The report also revealed that 51 percent of homes that buy bottled water also listen to podcasts, and continued to draw conclusions that self-acknowledged “avid” podcast fans spend nominally more than the less enthusiastic group.
A new study by Viant has revealed that Hispanic millennials are much more active on social media around brands than their non-Hispanic counterparts. According to their information, 50 percent of Hispanic respondents reported using a brand’s hashtag or discussing brands online, compared to only 17 percent of non-Hispanics. Furthermore, 58 percent of Hispanic millennial women follow beauty brands on social media, a marked increase above the 14 percent reported by the general population.
As hand-me-down smartphones become more common, American teenagers are becoming increasingly reliant on them, per a new eMarketer report. Seventy-nine percent of 12-to-17-year-olds will become regular smartphone users this year, finally surpassing the general population’s penetration of 77 percent.

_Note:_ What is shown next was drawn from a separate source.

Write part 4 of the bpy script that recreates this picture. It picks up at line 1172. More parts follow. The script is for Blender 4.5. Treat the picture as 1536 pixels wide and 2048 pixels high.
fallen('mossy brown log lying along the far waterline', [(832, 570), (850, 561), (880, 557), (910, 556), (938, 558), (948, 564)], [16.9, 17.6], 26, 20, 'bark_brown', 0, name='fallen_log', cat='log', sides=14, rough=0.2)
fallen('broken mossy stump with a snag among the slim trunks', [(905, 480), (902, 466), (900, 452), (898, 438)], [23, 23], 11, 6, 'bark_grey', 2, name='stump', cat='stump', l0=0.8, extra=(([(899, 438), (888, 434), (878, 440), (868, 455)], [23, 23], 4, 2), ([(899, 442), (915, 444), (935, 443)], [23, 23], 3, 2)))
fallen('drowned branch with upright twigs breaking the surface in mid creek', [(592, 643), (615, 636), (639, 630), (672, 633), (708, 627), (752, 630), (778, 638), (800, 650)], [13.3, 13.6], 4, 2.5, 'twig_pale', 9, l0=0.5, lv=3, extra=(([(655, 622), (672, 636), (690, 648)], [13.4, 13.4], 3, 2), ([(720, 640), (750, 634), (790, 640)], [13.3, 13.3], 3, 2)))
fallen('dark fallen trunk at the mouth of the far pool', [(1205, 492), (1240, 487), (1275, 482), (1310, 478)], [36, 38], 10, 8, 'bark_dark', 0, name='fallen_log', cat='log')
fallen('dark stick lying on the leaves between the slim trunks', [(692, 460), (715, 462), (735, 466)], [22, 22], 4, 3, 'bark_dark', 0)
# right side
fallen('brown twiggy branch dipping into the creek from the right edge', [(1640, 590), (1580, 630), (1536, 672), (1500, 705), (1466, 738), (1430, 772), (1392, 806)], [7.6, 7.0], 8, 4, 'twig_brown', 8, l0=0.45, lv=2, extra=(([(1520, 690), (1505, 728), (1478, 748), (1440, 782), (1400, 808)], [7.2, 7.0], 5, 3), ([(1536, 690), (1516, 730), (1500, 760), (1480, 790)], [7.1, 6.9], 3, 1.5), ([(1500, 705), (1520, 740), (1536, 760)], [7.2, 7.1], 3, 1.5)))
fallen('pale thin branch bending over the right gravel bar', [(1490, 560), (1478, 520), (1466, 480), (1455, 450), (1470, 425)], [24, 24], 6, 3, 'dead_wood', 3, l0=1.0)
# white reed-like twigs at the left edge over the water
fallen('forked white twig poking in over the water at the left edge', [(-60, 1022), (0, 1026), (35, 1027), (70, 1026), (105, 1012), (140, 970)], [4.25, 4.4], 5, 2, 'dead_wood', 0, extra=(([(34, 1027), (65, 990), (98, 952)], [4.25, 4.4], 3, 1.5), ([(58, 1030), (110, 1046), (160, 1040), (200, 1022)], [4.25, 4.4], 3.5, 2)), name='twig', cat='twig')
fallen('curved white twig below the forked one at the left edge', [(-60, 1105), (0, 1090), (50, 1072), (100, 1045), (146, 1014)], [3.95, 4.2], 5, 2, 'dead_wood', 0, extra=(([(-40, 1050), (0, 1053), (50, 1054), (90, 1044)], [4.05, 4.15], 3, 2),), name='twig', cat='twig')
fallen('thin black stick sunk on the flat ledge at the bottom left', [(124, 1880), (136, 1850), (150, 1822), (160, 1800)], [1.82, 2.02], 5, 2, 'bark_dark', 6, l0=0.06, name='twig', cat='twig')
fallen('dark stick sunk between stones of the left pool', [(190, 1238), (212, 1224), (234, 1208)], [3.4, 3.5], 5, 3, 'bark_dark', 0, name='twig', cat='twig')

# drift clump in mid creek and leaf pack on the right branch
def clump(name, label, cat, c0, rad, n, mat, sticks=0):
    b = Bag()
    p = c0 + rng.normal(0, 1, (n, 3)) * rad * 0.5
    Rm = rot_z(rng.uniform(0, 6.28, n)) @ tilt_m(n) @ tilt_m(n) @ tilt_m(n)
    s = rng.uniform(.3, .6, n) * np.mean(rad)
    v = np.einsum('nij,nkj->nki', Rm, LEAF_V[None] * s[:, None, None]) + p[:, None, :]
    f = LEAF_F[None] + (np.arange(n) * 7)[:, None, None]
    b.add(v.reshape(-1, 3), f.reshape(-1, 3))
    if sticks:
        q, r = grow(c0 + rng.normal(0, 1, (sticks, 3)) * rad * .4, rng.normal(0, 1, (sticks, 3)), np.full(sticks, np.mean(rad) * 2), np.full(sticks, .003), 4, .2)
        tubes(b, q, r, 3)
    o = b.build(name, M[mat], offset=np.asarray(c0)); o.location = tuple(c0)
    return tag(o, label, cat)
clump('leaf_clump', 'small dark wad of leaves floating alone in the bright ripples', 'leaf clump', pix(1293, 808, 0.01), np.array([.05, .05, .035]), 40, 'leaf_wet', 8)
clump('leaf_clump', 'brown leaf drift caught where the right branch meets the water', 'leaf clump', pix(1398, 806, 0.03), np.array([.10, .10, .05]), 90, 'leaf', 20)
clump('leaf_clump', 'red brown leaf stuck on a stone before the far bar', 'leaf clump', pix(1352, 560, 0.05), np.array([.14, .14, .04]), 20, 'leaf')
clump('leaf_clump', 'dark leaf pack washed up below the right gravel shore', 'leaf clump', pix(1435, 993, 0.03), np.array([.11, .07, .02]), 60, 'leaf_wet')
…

A survey of 253 teens ages 13-to-17 reports that 38 percent of high-school aged teens claim they would not be able to go a full day without their phones, a number that skews slightly higher for women, at 43 percent.
An Influenster survey conducted recently reports that women overwhelmingly approve of branded content, with 87 percent claiming to enjoy it. Other notable findings are that over 90 percent responded that they mostly interact with branded content on mobile devices and that brands and social-media influencers increase purchase decisions more than celebrities do.

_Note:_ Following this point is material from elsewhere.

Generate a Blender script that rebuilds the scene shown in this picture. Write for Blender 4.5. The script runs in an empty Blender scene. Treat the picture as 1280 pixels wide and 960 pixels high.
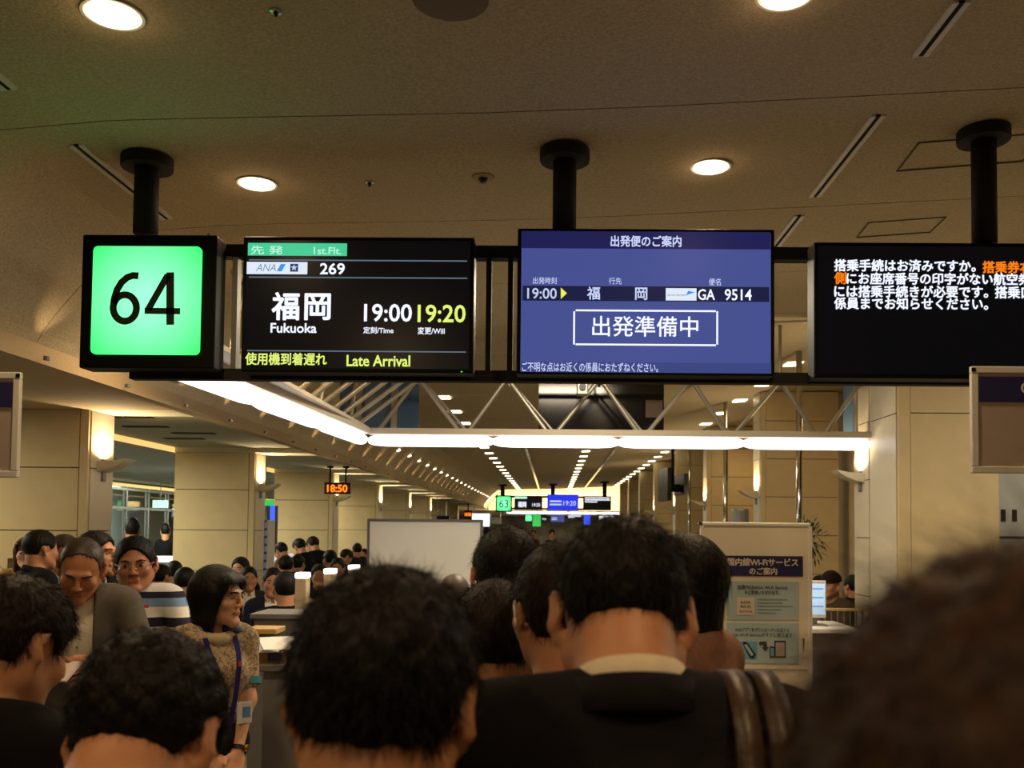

Flexibility and affordability are at the top of consumers’ minds this summer, according to surveys by Google. Of those surveyed in April, 16 percent reported they won’t plan their activities until they’ve already arrived. Furthermore, Google reported that inexpensive travel options have broken into the top search trends for family and couples vacations.

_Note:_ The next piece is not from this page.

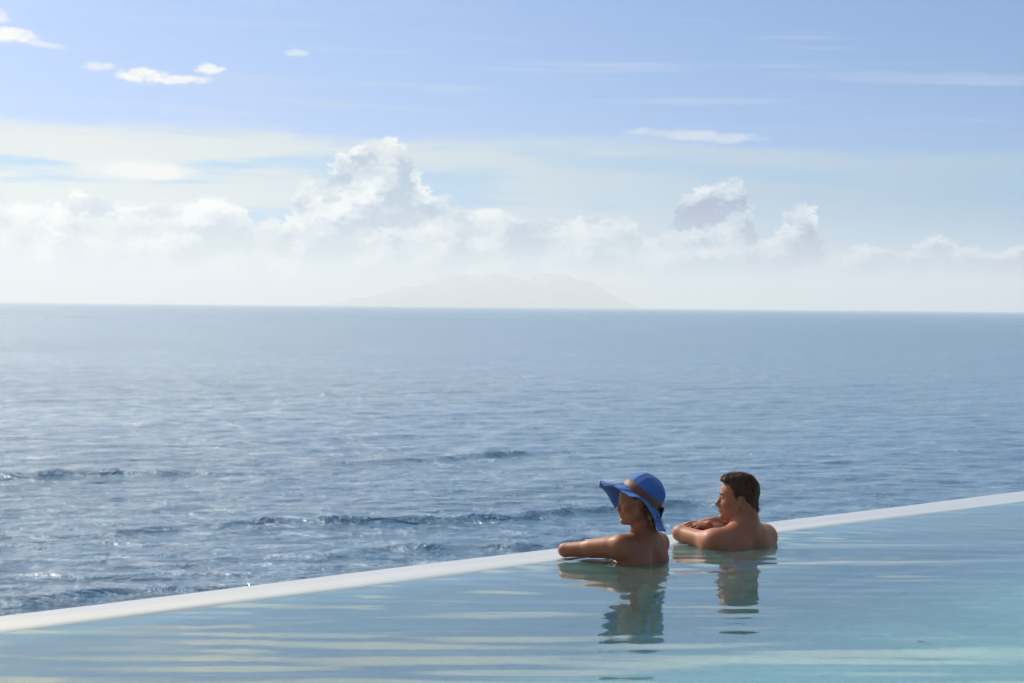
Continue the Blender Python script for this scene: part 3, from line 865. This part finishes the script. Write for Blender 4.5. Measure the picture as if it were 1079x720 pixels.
def build_woman():
    C = (.630, 9.405); yaw = R(53); M = frame(yaw)
    P = lambda x, y, z: np.array([C[0], C[1], z]) + M[:, 0] * x + M[:, 1] * y
    base = (C[0], C[1], FLOOR)
    fd = Field((.14, 9.0, -1.39), (1.02, 9.98, .42), .0036, -.10, .010)
    E = lambda p, r, k=.04, sub=False, Mm=M: fd.ell(P(*p), r, Mm, k, sub)
    C_ = lambda a, b, ra, rb, k=.03, sub=False: fd.cap(P(*a), P(*b), ra, rb, k, sub)
    E((0, .02, -.11), (.135, .085, .17), .05)
    E((0, .005, .035), (.146, .062, .080), .05)
    for s in (-1, 1):
        E((s * .068, -.028, .01), (.055, .036, .072), .05)
        C_((s * .150, .008, .080), (s * .030, .0, .124), .034, .038, .07)
        C_((s * .112, .0, -.02), (s * .082, .01, -.28), .050, .050, .06)
        E((s * .066, .088, -.045), (.062, .055, .056), .03)            # bust
        E((s * .070, -.040, -.50), (.082, .085, .085), .05)
        C_((s * .082, .02, -.52), (s * .085, .05, -.93), .084, .050, .05)
        C_((s * .085, .05, -.93), (s * .085, .01, -1.29), .050, .031, .03)
        E((s * .085, .02, -1.06), (.043, .048, .10), .03)
        C_((s * .085, .0, -1.33), (s * .095, .15, -1.348), .030, .018, .03)
    E((0, .02, -.28), (.108, .076, .14), .06)
    E((0, .015, -.44), (.150, .095, .12), .06)
    C_((0, -.088, .03), (0, -.082, -.28), .010, .010, .05, True)
    # head, looking left in profile
    HM = frame(R(90 + 2), R(-4), R(0)); hc = np.array([.598, 9.405, .2875]); sc = .93
    fd.cap(P(0, .0, .085), hc + HM @ np.array([0, -.026, -.055]), .050, .046, .045)
    W = add_head(fd, hc, HM, sc, True)
    # left arm stretched along the rim, forearm folded away
    sh = P(-.160, .018, .083); el = np.array([.262, 9.452, .045]); wr = np.array([.455, 9.640, .042])
    fd.ell(sh, (.048, .048, .046), None, .03)
    fd.cap(sh, el, .045, .0335, .05); fd.cap(sh * .75 + el * .25, sh * .5 + el * .5, .044, .038, .03)
    fd.cap(el, wr, .0325, .022, .008); hand(fd, wr, (.75, .6, -.05), (0, 0, 1), curl=.35, side=-1, s=.9)
    sh = P(.156, .018, .070); el = np.array([.640, 9.830, .046]); wr = np.array([.480, 9.700, .052])
    fd.ell(sh, (.046, .046, .046), None, .03)
    fd.cap(sh, el, .042, .034, .03); fd.cap(el, wr, .034, .022, .02); hand(fd, wr, (-.8, -.55, .12), (0, 0, 1), curl=.3, side=1, s=.9)
    skin = skin_mat('sun_browned_skin', (.32, .124, .064), (.20, .072, .037), (.22, .055, .042))
    tone = [(W(0, .092, -.059), np.array([.022, .022, .007]), .9), (W(0, .092, -.071), np.array([.02, .02, .008]), .9)]
    o = finish_body('person', fd, base, skin, tone)
    tag(o, 'woman in a wide blue sun hat leaning one arm on the pool edge', 'person')
    # ---- bikini
    def clothm(c1, c2):
        def f(g, b):
            tc = g.node('ShaderNodeTexCoord').outputs['Object']
            n = g.voro(tc, 42, 1, .5, dims='3D')
            g.link(g.mix(g.ss(.25, .5, n), c1, c2), b.inputs['Base Color'])
        return f
    bm_ = principled('patterned_teal_fabric', (.05, .2, .2), .6, .3, clothm((.55, .52, .36), (.03, .16, .15)))
    tf = Field((.36, 9.18, -.16), (.86, 9.72, .06), .004)
    tf.ell(P(0, .02, -.11), (.140, .090, .175), M, .05); tf.ell(P(0, .005, .035), (.151, .067, .085), M, .05)
    for s in (-1, 1):
        tf.cap(P(s * .112, .0, -.02), P(s * .082, .01, -.28), .0545, .0545, .06)
        tf.ell(P(s * .066, .088, -.045), (.068, .061, .062), M, .03)
    q = np.stack(np.meshgrid(*tf.ax, indexing='ij'), -1); L = (q - np.array([C[0], C[1], 0])) @ M
    strap = np.abs(L[..., 2] + .085) - .011 - np.clip((L[..., 1] - .03) * 1.1, 0, .052)
    strap = np.maximum(strap, L[..., 2] - .005 - 0 * L[..., 0])
    tf.V = np.maximum(tf.V, strap).astype(np.float32)
    child_field('bikini_top', tf, base, bm_, o)
    tf = Field((.33, 9.12, -.62), (.90, 9.72, -.34), .006)
    tf.ell(P(0, .015, -.44), (.157, .102, .125), M, .06)
    for s in (-1, 1):
        tf.ell(P(s * .070, -.040, -.50), (.090, .092, .092), M, .05); tf.cap(P(s * .082, .02, -.52), P(s * .085, .05, -.7), .091, .08, .05)
    q = np.stack(np.meshgrid(*tf.ax, indexing='ij'), -1); L = (q - np.array([C[0], C[1], 0])) @ M
    tf.V = np.maximum(tf.V, np.maximum(L[..., 2] + .41, -.50 - L[..., 2] - (.10 - np.abs(L[..., 0]) * .9))).astype(np.float32)
    child_field('bikini_bottom', tf, base, principled('teal_fabric', (.02, .10, .10), .6, .3), o)
    # ---- hat, tipped back
    ax = np.array([.612, 0, .790]); ax /= np.linalg.norm(ax)                 # crown axis (up and to the back of the head)
    fw = np.array([-.790, 0, .612]); rt = np.cross(fw, ax)                   # front of the hat, her right (away)
    HC = np.array([.6165, 9.410, .3020])
    HMx = np.stack([rt, fw, ax], -1)
    nt_, nr = 160, 34
    th = np.linspace(0, 2 * np.pi, nt_, endpoint=False)                      # 0 = right(far), 90 = front, 180 = near, 270 = back
    ca, sa = np.cos(th), np.sin(th)
    a_, b_ = .090, .104                                                      # crown base half axes
    def droop(t):
        far = np.clip(np.cos(t), 0, 1); near = np.clip(-np.cos(t), 0, 1); fr = np.clip(np.sin(t), 0, 1); bk = np.clip(-np.sin(t), 0, 1)
        return R(34) * fr ** 2 + R(20) * bk ** 2 + R(62) * far ** 2 - R(2) * near ** 2 + R(6) * np.sin(3 * t + .6) * (1 - near) + R(5) * np.sin(5 * t + 1) + R(3) * np.sin(9 * t + 2) + R(20) * np.clip(np.cos(t - R(232)), 0, 1) ** 4 + R(8) * np.clip(np.cos(t - R(60)), 0, 1) ** 4
    wd = .118 - .016 * np.clip(-sa, 0, 1) + .004 * np.sin(2 * th + 1)
    prof = []                                                                # outer surface: crown top -> base -> brim edge
    for i in range(14):                                                      # crown dome
        f = i / 13; ang = f * np.pi / 2
        hh = .112 * np.cos(ang) ** .78 ; rr = np.sin(ang) ** .72 * (1.0 - .03 * np.sin(f * np.pi))
        rr = max(rr, .004)
        dent = .006 * np.exp(-((f - .25) / .2) ** 2)
        prof.append(np.stack([ca * a_ * rr * .985, sa * b_ * rr * .985, np.full(nt_, hh + .006) - dent * (np.abs(ca) < .5)], -1))
    dr = droop(th)
    for i in range(1, 19):
        f = i / 18
        bend = np.clip(f / .35, 0, 1)
        ang = dr * (0.55 + .45 * bend) + R(5) * np.sin(f * 3.1)
        r_ = wd * f
        zz = -np.sin(ang) * r_ + .004 * np.sin(th * 7 + 3 * f) * f ** 2
        rr_ = np.cos(ang) * r_
        prof.append(np.stack([ca * (a_ + rr_), sa * (b_ + rr_), zz + .004 * (1 - f)], -1))
    top = np.stack(prof, 1)                                                  # nt, n, 3
    n_ = top.shape[1]
    # thickness
    inner = top.copy(); inner[..., 2] -= .0028; inner[:, :14, 0] *= .97; inner[:, :14, 1] *= .97
    for A3 in (top, inner):                                                  # soft dents and the coils of the plait
        cr_ = .0022 * np.sin(A3[..., 0] * 61 + 1) * np.sin(A3[..., 1] * 47 + 2) + .0012 * np.sin(A3[..., 0] * 133 + A3[..., 1] * 90)
        A3[..., 2] += cr_; A3[..., 0] *= 1 + cr_ * 5; A3[..., 1] *= 1 + cr_ * 5
    allp = np.concatenate([top, inner[:, ::-1]], 1)
    V = allp.reshape(-1, 3) @ HMx.T + HC - np.array(base)
    def strawm(g, b):
        tc = g.node('ShaderNodeTexCoord').outputs['Object']
        n = g.noise(tc, 190, 3, .6); n2 = g.noise(tc, 14, 3, .5)
        g.link(g.mix(g.add(g.mul(n, .6), g.mul(n2, .4)), (.038, .11, .34), (.07, .175, .47)), b.inputs['Base Color'])
        dv_ = g.node('ShaderNodeVectorMath', operation='DOT_PRODUCT'); g.link(tc, dv_.inputs[0]); dv_.inputs[1].default_value = tuple(ax)
        coil = g.m('SINE', g.mul(dv_.outputs['Value'], 1150.0))
        g.link(g.bump(g.add(n, g.mul(coil, .35)), .8, .003), b.inputs['Normal'])
    blue = principled('blue_woven_straw', (.05, .14, .5), .75, .3, strawm)
    hat = mesh_obj('sun_hat', V, grid_faces(nt_, allp.shape[1], wrap=True), blue, o)
    # band
    bd = []
    for hgt, gr in ((.001, .0045), (.010, .0050), (.022, .0042), (.034, .0035), (.0365, -.001)):
        f = np.interp(hgt, [0, .036], [1.0, .945])
        bd.append(np.stack([ca * (a_ * f + gr), sa * (b_ * f + gr), np.full(nt_, hgt + .003)], -1))
    bd = np.stack(bd, 1)
    def bandm(g, b):
        tc = g.node('ShaderNodeTexCoord').outputs['Object']
        g.link(g.mix(g.noise(tc, 60, 3, .6), (.10, .038, .020), (.17, .07, .038)), b.inputs['Base Color'])
    band_m = principled('brown_ribbon', (.2, .09, .05), .6, .4, bandm)
    mesh_obj('hat_band', bd.reshape(-1, 3) @ HMx.T + HC - np.array(base), grid_faces(nt_, 5, wrap=True), band_m, hat)
    kf = Field(HC - .22, HC + .22, .0035)
    KB = lambda x, y, z: HC + HMx @ np.array([x, y, z])
    kf.ell(KB(-.012, -.113, .014), (.014, .011, .016), HMx, .01)
    kf.ell(KB(-.036, -.110, .018), (.020, .008, .014), HMx, .008); kf.ell(KB(.014, -.114, .018), (.020, .008, .014), HMx, .008)
    kf.cap(KB(-.012, -.118, .008), KB(-.024, -.128, -.012), .006, .005, .006)
    child_field('ribbon_knot', kf, base, principled('dark_ribbon_knot', (.018, .013, .012), .6, .3), hat)
    # ---- hair: dark cap under the hat, lighter ends at the nape
    hf = Field(hc - .17, hc + .16, .0035)
    hf.ell(W(0, -.020, .030), np.array([.083, .102, .088]) * sc, HM, .02)
    hf.ell(W(0, -.078, -.040), np.array([.056, .036, .062]) * sc, HM, .03)
    q = np.stack(np.meshgrid(*hf.ax, indexing='ij'), -1); L = (q - hc) @ HM / sc
    x, y, z = L[..., 0], L[..., 1], L[..., 2]
    ok = np.minimum(.036 + np.clip(z - .01, 0, .05) * .6 - y, .02)
    ok = np.minimum(ok, np.where((y > -.028) & (z < .012), -.01, .02))
    ok = np.minimum(ok, .068 - z)
    hf.V = np.maximum(hf.V, -ok * .8).astype(np.float32)
    def hm(g, b):
        tc = g.node('ShaderNodeTexCoord').outputs['Object']
        g.link(g.mix(g.noise(tc, 150, 3, .6), (.02, .011, .007), (.07, .038, .02)), b.inputs['Base Color'])
    hairm = principled('brown_hair', (.03, .018, .01), .5, .5, hm)
    hr = child_field('hair', hf, base, hairm, o)
    rs = np.random.default_rng(9)
    def hm2(g, b):
        tc = g.node('ShaderNodeTexCoord').outputs['Object']
        g.link(g.mix(g.ss(.42, .6, g.noise(tc, 90, 2, .6)), (.05, .028, .016), (.42, .28, .15)), b.inputs['Base Color'])
    mb = MB()
    for i in range(150):
        a0 = rs.uniform(-.045, .045)
        p = W(a0 - .01, -.066 + .25 * abs(a0) + rs.uniform(-.02, .012), -.072 + rs.uniform(-.02, .02))
        q_ = [p - np.array(base)]; v = HM @ np.array([a0 * 6 + rs.normal(0, .3), -.25 + rs.normal(0, .3), -1.0]); l = rs.uniform(.04, .085)
        for k in range(5):
            v = v + rs.normal(0, .28, 3); v /= np.linalg.norm(v); q_.append(q_[-1] + v * l / 5)
        mb.tube(q_, [.0022, .0024, .002, .0016, .001, .0003], 4)
    mb.build('hair_ends', principled('sun_bleached_hair', (.3, .2, .1), .5, .4, hm2), o, True)
    for s in (-1, 1):
        e = small_ball('eye', W(s * .031, .0735, -.002), .0112 * sc, HM, EYE, base, o)
        small_ball('iris', W(s * .031, .0735 + .0080, -.002), .0056 * sc, HM, IRIS, base, e, (1, .72, 1))
        eb = MB(); pts = [W(s * .014, .089, .018), W(s * .026, .0885, .0225), W(s * .038, .0815, .0215), W(s * .046, .073, .0155)]
        eb.tube([p - np.array(base) for p in pts], [.002, .0024, .002, .0008], 6); eb.build('eyebrow', hairm, o, True)
    # thin necklace
    nk = MB(); pts = []
    for t in np.linspace(0, 2 * np.pi, 40):
        pts.append(P(.056 * np.cos(t), .004 + .054 * np.sin(t), .128 - .012 * np.sin(t)) - np.array(base))
    nk.tube(pts, .0016, 6); nk.build('necklace', principled('dark_cord', (.05, .03, .02), .5, .4), o, True)
    return o

def build_people():
    global EYE, IRIS
    EYE = eye_mat(); IRIS = principled('iris_brown', (.03, .015, .008), .2, .5)
    build_man(); build_woman()
#PEOPLE_END


if STAGE != 'sky':
    build_sea(); build_pool(); pool_water()
    build_island()
    if HAZE > 0: build_haze()
    build_people()

# ------------------------------------------------------------------ render settings
S.render.engine = 'CYCLES'
S.view_settings.view_transform = 'Standard'; S.view_settings.look = 'None'
S.view_settings.gamma = 1; S.view_settings.use_curve_mapping = False; S.view_settings.exposure = EXPO
c_ = S.cycles
c_.max_bounces = 8; c_.diffuse_bounces = 3; c_.glossy_bounces = 4; c_.transmission_bounces = 5; c_.volume_bounces = 3
c_.use_denoising = True; c_.sample_clamp_indirect = 6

Searches for family vacations, luxury travel and couples/honeymoon travel grew three times faster year-over-year than in ecotourism or adventure travel categories.
Airbnb has seen massive growth in China, reporting a 495 percent increase in bookings in Hangzhou and a 388 percent increase in Chongqing.
Family travel on the home-stay app continues to rise, with eight million family bookings between May 1 and August 31. According to their report, the most common destinations are the United States, France, Italy and Spain.
Amazon is making waves in Japan: the island nation is the online retailer’s second-largest and quickest-growing market as of last year. At a Digiday conference in Fukuoka, 55 percent of the brands surveyed reported devoting part of their advertising budgets to Amazon’s platform, but only 23 percent claimed to spend more than a quarter of their budget on it.
Leanplum has released its latest mobile marketing research, which reports that promotional push notifications result in 960 percent higher user purchases as compared to those who did not receive a message, and increase in-app expenditures by 16 percent.
The most effective times to send push notifications are Saturdays and late afternoons, resulting in 220 percent and 270 percent more purchases, respectively.
Subscription services are enjoying unprecedented popularity with millennials, according to surveys by Fluent. As compared to baby boomers, the tech-native generation is 24 percent, 35 percent and 28 percent more likely to be subscribed to meal kit, shave club and beauty subscription boxes, respectively.
The subscription box category is growing rapidly, with Amazon and Walmart both attempting to enter the fray earlier this year.
Even with the relatively low penetration of voice-activated devices in the US market, a survey by Magid Advisors reports that almost half of those surveyed are interested in owning one.
Furthermore, despite Amazon’s best efforts to break into the market, its Echo still lags behind Apple’s Siri in both awareness and usage—by five percent and 12 percent, respectively.